PROVIDED RECORDS:
## begin

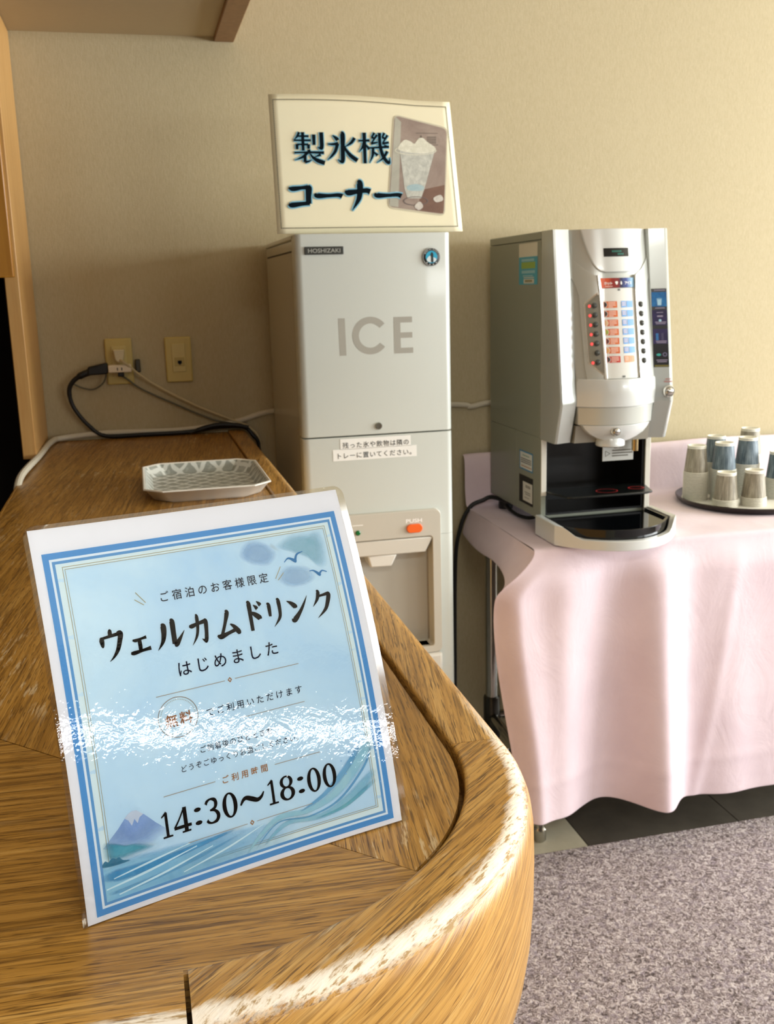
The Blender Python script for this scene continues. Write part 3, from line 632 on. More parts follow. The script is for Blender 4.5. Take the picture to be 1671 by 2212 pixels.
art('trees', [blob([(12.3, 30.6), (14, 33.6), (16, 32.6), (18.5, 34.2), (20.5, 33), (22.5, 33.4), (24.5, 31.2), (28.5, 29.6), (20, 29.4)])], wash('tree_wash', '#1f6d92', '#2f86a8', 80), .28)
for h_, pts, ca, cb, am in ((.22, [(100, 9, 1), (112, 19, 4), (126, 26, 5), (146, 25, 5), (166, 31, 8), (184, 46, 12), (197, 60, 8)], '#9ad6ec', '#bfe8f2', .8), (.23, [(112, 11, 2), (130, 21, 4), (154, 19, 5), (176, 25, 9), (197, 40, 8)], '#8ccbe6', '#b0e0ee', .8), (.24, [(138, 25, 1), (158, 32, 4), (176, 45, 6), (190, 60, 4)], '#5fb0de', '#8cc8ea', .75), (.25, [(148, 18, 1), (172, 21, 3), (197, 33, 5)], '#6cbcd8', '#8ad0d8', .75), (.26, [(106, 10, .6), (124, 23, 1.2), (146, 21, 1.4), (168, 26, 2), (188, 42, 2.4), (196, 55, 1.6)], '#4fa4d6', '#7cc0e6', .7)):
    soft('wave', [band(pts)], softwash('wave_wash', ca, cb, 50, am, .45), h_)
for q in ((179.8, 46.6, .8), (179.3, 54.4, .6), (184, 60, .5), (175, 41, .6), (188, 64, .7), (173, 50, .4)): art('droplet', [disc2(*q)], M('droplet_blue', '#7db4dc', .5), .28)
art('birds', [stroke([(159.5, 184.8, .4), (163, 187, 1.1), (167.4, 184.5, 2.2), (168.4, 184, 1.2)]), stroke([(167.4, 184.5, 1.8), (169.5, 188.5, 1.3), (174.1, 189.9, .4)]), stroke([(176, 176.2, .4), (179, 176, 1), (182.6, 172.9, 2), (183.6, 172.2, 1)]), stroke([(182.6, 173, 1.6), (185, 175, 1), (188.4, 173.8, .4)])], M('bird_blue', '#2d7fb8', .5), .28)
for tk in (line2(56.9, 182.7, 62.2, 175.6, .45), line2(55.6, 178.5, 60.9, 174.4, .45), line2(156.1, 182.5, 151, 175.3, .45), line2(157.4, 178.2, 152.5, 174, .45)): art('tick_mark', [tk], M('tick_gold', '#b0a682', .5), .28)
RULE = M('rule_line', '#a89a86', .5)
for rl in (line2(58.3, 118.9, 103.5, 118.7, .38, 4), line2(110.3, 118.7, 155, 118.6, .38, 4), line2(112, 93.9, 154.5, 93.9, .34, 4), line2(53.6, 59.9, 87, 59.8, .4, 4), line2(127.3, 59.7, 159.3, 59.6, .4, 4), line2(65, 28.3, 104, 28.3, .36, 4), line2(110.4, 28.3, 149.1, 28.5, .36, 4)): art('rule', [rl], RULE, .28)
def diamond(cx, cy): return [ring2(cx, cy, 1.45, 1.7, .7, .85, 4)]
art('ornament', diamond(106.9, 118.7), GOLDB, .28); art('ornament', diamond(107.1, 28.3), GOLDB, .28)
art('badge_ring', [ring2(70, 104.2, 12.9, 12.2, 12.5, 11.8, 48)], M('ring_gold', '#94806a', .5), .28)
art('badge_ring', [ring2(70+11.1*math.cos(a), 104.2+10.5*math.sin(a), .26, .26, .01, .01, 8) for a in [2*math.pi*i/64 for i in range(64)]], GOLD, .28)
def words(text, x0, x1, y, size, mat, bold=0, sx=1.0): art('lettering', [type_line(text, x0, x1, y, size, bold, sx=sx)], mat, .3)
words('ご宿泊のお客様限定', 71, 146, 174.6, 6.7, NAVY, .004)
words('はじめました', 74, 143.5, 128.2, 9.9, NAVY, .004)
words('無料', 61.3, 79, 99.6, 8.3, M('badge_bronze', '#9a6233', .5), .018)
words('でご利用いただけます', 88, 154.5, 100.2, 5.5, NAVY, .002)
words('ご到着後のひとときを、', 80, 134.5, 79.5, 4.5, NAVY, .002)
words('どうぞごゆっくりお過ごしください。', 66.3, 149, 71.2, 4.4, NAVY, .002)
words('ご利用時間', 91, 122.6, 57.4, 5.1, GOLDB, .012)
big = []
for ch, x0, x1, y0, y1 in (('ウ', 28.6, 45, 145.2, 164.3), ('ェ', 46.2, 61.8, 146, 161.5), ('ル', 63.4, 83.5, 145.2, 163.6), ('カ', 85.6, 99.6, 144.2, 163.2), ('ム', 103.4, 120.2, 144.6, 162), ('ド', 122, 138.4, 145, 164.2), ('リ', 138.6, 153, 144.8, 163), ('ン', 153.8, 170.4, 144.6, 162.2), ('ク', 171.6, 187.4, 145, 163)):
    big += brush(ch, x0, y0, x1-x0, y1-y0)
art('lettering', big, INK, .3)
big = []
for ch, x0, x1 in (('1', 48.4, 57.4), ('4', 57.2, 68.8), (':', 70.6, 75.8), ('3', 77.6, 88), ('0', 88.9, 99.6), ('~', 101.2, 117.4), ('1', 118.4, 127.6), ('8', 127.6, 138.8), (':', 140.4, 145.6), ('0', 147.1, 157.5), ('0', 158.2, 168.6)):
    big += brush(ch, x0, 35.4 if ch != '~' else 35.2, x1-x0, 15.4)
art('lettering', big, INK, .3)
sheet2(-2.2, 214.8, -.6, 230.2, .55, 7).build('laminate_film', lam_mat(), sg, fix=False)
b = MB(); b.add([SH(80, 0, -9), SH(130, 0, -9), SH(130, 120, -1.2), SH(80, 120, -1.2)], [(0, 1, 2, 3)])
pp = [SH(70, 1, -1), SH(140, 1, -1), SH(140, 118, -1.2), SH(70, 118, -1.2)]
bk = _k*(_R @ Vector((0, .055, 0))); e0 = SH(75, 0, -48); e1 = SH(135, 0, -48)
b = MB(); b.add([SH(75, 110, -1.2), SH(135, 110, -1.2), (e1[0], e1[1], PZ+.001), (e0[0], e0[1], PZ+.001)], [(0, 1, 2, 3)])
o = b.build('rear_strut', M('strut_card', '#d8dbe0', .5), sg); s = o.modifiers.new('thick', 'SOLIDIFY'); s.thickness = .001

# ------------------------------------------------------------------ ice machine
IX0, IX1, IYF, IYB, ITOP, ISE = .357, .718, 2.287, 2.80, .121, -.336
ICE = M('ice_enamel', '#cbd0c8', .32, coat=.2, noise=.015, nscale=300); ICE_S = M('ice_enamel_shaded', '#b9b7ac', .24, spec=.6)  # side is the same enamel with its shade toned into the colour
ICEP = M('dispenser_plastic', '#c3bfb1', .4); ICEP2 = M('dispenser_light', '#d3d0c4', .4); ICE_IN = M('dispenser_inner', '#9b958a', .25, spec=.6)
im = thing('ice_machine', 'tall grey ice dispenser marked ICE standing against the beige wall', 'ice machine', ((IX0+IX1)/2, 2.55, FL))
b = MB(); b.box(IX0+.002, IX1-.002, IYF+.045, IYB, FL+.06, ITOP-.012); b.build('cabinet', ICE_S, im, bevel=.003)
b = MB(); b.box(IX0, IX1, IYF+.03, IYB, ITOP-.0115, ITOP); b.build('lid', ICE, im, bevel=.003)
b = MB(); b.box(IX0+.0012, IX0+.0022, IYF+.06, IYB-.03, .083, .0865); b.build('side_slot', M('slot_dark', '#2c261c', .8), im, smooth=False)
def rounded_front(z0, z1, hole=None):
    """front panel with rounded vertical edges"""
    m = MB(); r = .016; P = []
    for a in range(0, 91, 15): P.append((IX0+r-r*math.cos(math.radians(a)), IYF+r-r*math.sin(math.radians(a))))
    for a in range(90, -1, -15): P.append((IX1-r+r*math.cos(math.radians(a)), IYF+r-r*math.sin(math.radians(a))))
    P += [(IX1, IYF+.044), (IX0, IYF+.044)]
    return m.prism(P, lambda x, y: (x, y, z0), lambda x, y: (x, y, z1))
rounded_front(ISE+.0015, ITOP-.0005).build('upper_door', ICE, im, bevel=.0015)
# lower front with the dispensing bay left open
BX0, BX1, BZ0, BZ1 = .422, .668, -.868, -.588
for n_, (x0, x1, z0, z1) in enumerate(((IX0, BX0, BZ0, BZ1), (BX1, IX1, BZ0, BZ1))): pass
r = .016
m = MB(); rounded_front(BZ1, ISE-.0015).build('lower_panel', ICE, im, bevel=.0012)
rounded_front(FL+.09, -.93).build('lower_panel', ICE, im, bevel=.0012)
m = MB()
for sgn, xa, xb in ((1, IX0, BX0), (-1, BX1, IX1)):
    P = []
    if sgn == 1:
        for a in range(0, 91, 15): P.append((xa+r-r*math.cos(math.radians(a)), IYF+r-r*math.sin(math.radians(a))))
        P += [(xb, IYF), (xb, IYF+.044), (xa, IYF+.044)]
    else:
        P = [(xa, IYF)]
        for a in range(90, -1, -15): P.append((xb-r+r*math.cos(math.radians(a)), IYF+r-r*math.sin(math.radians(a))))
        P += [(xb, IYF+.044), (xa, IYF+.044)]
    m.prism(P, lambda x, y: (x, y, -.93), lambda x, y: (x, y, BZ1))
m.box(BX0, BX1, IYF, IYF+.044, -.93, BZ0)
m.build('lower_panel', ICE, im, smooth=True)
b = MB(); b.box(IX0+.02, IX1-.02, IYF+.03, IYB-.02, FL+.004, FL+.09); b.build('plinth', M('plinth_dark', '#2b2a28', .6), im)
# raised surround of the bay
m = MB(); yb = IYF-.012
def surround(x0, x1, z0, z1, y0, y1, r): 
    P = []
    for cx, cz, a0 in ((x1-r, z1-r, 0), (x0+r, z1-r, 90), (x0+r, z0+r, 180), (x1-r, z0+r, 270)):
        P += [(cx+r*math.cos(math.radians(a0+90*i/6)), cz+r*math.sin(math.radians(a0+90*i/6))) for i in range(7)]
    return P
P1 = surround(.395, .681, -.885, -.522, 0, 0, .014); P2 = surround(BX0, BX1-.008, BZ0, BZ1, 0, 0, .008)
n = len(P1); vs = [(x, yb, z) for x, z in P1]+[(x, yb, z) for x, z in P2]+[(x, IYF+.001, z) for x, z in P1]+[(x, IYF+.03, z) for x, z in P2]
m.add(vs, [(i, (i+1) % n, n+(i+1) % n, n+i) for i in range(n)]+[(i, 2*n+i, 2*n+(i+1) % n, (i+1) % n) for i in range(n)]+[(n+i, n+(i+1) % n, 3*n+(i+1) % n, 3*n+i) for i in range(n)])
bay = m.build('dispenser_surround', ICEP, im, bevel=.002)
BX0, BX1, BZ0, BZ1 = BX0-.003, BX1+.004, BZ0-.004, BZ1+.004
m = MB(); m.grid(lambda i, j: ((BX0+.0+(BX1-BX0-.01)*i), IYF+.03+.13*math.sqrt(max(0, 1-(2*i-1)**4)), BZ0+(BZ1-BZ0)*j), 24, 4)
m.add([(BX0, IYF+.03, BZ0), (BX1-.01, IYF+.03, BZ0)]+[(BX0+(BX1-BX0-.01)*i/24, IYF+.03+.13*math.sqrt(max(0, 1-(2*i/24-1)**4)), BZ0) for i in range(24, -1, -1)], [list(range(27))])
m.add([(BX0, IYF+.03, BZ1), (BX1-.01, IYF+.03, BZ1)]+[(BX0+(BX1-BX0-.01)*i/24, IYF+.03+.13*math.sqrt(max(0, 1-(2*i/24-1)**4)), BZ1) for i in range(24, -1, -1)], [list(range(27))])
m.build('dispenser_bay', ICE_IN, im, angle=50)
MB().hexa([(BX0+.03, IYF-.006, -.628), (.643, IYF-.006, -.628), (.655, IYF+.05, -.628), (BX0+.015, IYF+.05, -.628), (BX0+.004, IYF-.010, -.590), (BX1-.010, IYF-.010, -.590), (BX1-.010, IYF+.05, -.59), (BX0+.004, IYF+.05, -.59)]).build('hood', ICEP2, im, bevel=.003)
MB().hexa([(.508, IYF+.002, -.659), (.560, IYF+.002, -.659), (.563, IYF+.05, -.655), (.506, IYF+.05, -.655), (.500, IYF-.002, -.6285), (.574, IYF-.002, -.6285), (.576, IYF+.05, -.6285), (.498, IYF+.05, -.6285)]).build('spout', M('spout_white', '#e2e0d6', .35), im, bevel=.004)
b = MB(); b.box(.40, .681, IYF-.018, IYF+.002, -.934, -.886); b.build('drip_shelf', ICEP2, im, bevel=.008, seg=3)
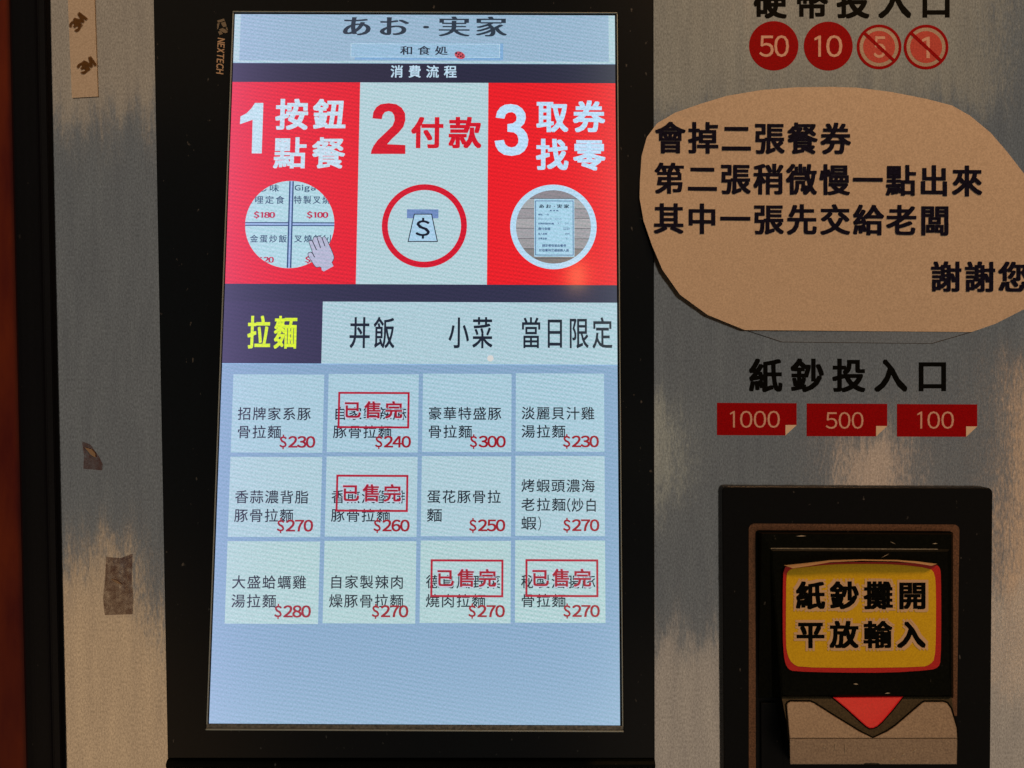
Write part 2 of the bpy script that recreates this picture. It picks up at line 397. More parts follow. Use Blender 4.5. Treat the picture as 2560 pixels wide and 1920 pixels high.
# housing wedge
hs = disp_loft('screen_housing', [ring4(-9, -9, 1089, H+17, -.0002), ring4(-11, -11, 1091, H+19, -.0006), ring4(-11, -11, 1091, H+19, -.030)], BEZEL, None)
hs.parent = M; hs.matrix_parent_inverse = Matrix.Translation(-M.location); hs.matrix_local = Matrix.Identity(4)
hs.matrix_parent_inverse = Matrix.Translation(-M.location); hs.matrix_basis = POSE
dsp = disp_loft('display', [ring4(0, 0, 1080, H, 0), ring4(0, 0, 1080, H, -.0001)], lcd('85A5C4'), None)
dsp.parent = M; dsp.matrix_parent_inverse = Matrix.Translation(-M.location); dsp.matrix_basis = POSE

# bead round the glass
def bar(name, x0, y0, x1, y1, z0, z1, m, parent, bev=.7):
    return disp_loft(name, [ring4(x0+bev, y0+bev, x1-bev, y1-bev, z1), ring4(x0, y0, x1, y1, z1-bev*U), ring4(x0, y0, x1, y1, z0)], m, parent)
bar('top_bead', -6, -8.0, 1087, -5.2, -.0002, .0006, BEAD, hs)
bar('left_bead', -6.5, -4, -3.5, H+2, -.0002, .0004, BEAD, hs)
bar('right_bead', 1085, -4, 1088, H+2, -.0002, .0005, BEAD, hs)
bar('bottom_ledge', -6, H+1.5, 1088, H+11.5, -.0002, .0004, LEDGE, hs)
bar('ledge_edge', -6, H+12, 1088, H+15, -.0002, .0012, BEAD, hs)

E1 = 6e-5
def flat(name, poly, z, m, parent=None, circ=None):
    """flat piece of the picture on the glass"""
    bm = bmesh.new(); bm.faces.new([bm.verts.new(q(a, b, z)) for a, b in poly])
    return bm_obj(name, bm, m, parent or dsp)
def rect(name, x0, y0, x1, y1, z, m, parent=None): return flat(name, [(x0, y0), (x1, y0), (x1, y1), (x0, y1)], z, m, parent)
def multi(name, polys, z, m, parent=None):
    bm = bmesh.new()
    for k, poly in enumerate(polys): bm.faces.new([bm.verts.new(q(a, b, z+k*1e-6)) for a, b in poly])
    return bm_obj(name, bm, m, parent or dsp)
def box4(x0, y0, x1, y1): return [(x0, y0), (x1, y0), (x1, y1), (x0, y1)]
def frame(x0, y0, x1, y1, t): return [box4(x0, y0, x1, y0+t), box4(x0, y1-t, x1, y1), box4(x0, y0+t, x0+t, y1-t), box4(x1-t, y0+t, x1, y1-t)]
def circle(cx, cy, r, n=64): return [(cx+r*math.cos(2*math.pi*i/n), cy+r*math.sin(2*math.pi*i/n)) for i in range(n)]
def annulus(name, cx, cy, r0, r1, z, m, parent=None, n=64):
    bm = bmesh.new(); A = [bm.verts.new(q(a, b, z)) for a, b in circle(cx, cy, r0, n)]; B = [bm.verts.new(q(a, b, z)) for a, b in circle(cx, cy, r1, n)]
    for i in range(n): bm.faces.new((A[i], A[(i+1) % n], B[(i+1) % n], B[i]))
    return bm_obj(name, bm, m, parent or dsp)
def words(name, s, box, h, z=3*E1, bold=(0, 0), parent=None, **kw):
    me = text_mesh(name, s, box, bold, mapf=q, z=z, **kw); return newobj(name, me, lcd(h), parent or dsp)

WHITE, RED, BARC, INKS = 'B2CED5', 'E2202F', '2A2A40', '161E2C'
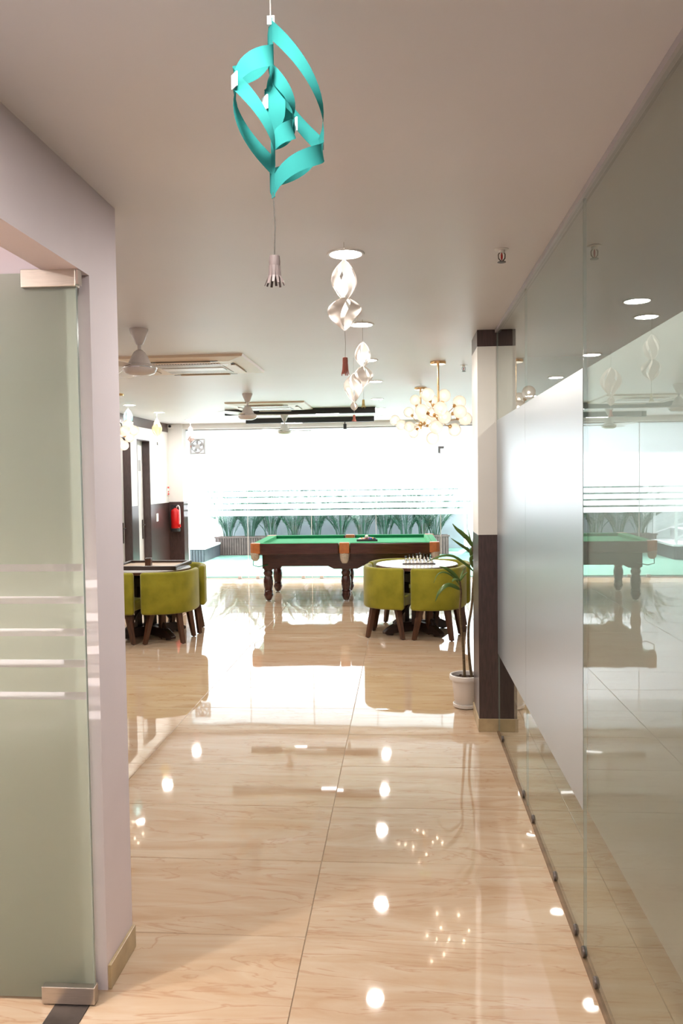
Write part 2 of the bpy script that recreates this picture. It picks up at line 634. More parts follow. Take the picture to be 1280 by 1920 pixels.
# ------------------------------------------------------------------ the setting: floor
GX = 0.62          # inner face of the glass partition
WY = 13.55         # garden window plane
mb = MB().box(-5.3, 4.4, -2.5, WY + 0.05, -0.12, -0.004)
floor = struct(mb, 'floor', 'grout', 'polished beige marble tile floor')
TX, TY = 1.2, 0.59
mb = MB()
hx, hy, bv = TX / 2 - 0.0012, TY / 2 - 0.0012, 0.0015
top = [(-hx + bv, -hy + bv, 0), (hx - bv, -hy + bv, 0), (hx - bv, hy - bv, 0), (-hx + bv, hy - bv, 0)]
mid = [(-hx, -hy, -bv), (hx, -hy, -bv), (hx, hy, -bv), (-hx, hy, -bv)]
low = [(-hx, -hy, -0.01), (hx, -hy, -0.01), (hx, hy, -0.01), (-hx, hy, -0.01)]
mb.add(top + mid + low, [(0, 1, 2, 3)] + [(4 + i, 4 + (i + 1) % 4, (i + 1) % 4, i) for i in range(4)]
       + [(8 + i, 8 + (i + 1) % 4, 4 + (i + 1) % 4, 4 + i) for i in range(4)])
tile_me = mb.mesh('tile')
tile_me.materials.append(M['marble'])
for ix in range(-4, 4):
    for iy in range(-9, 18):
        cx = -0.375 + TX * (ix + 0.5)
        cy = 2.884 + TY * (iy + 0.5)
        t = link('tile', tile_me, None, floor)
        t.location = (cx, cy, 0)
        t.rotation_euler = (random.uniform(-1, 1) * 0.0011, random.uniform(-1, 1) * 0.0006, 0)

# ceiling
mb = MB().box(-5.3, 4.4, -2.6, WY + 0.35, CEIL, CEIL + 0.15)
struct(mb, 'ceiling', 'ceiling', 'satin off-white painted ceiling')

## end

TASK TO CARRY OUT:
Using the entries above, repeat only the lines from the one containing "1920 pixels high." through the one containing "bar('ledge_edge', -6, H+12, 1088, H+15, -.0002, .0012, BEAD, hs)", end lines included.

OUTPUT:
Write part 2 of the bpy script that recreates this picture. It picks up at line 397. More parts follow. Use Blender 4.5. Treat the picture as 2560 pixels wide and 1920 pixels high.
# housing wedge
hs = disp_loft('screen_housing', [ring4(-9, -9, 1089, H+17, -.0002), ring4(-11, -11, 1091, H+19, -.0006), ring4(-11, -11, 1091, H+19, -.030)], BEZEL, None)
hs.parent = M; hs.matrix_parent_inverse = Matrix.Translation(-M.location); hs.matrix_local = Matrix.Identity(4)
hs.matrix_parent_inverse = Matrix.Translation(-M.location); hs.matrix_basis = POSE
dsp = disp_loft('display', [ring4(0, 0, 1080, H, 0), ring4(0, 0, 1080, H, -.0001)], lcd('85A5C4'), None)
dsp.parent = M; dsp.matrix_parent_inverse = Matrix.Translation(-M.location); dsp.matrix_basis = POSE

# bead round the glass
def bar(name, x0, y0, x1, y1, z0, z1, m, parent, bev=.7):
    return disp_loft(name, [ring4(x0+bev, y0+bev, x1-bev, y1-bev, z1), ring4(x0, y0, x1, y1, z1-bev*U), ring4(x0, y0, x1, y1, z0)], m, parent)
bar('top_bead', -6, -8.0, 1087, -5.2, -.0002, .0006, BEAD, hs)
bar('left_bead', -6.5, -4, -3.5, H+2, -.0002, .0004, BEAD, hs)
bar('right_bead', 1085, -4, 1088, H+2, -.0002, .0005, BEAD, hs)
bar('bottom_ledge', -6, H+1.5, 1088, H+11.5, -.0002, .0004, LEDGE, hs)
bar('ledge_edge', -6, H+12, 1088, H+15, -.0002, .0012, BEAD, hs)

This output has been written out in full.